Cosa succede se il ricorso contro un patteggiamento viene dichiarato inammissibile?
La parte che ha presentato il ricorso viene condannata al pagamento delle spese processuali e al versamento di una somma di denaro in favore della Cassa delle ammende, come stabilito dal giudice.
Contestare la motivazione sulla colpevolezza è un valido motivo di ricorso contro un patteggiamento?
No, secondo la decisione della Corte e la normativa vigente (art. 448 co. 2-bis c.p.p.), le doglianze relative a carenze motivazionali sull’affermazione di responsabilità non costituiscono un motivo valido per impugnare una sentenza di patteggiamento.
 
Testo del provvedimento
Ordinanza di Cassazione Penale Sez. 2 Num. 8036 Anno 2024
Penale Ord.
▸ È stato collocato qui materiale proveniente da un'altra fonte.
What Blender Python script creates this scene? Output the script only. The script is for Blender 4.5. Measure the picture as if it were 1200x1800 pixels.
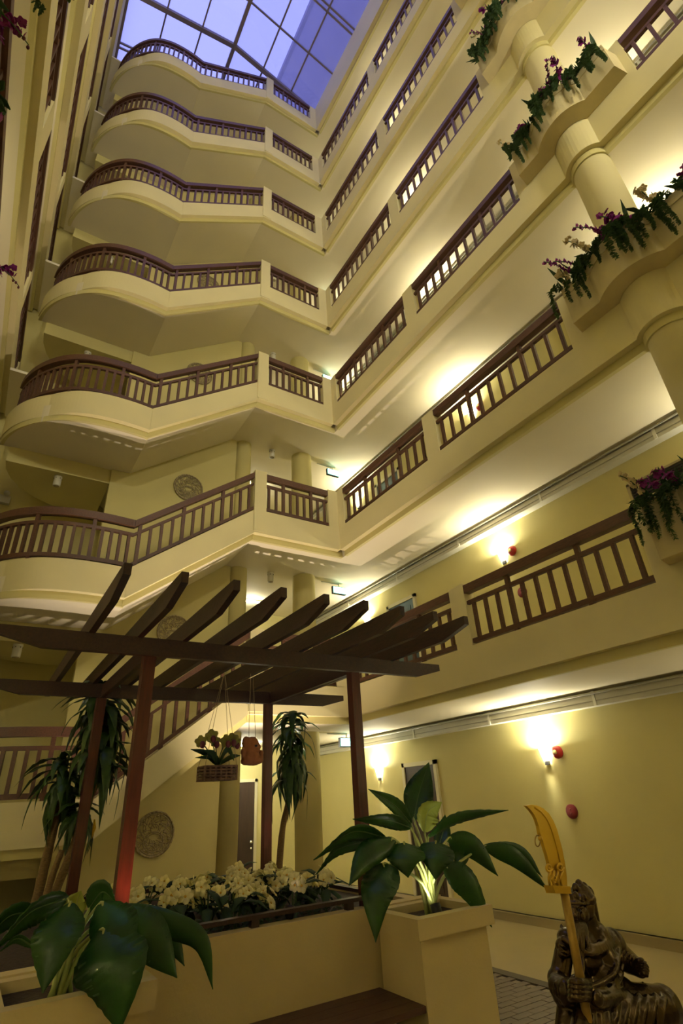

Sez. 2   Num. 8036  Anno 2024
Presidente: COGNOME
Relatore: COGNOME NOME
Data Udienza: 08/02/2024
ORDINANZA
sul ricorso proposto da: COGNOME NOME NOME NOME DATA_NASCITA avverso la sentenza del 13/12/2023 del GIP del TRIBUNALE di PESARO udita la relazione svolta dal Consigliere NOME COGNOME; Ricorso deciso con procedura de plano
RITENUTO IN FATTO E CONSIDERATO IN DIRITTO
 Con ricorso avverso l’indicata sentenza pronunciata ex art. 444 c.p.p. NOME COGNOME ha dedotto vizi di motivazione in relazione alla affermazione di responsabilità ed all determinazione della pena.
Il ricorso è inammissibile in quanto avanzato avverso sentenza di patteggiamento per motivi non consentiti ex art.448 co. 2 bis c.p.p., quali le esposte doglianze relativ carenze motivazionali in relazione alla affermazione di responsabilità ed all’entità del pena che non si siano trasfuse nella illegalità della sanzione inflitta, in quanto esorbita dai limiti edittali ovvero diversa da quella prevista dalla legge.
L’impugnazione è quindi inammissibile (ex art. 606 co.3 c.p.p.) con conseguente condanna ex art. 616 c.p.p. della ricorrente al pagamento delle spese processuali, nonché al versamento in favore della Cassa delle ammende di una somma che, ritenuti valutati i profili di colpa emergenti, si determina equitativamente in € 3.000,00.
P.Q.M.
Dichiara inammissibile il ricorso e condanna la ricorrente al pagamento delle spese processuali e della somma di euro tremila in favore della cassa delle ammende.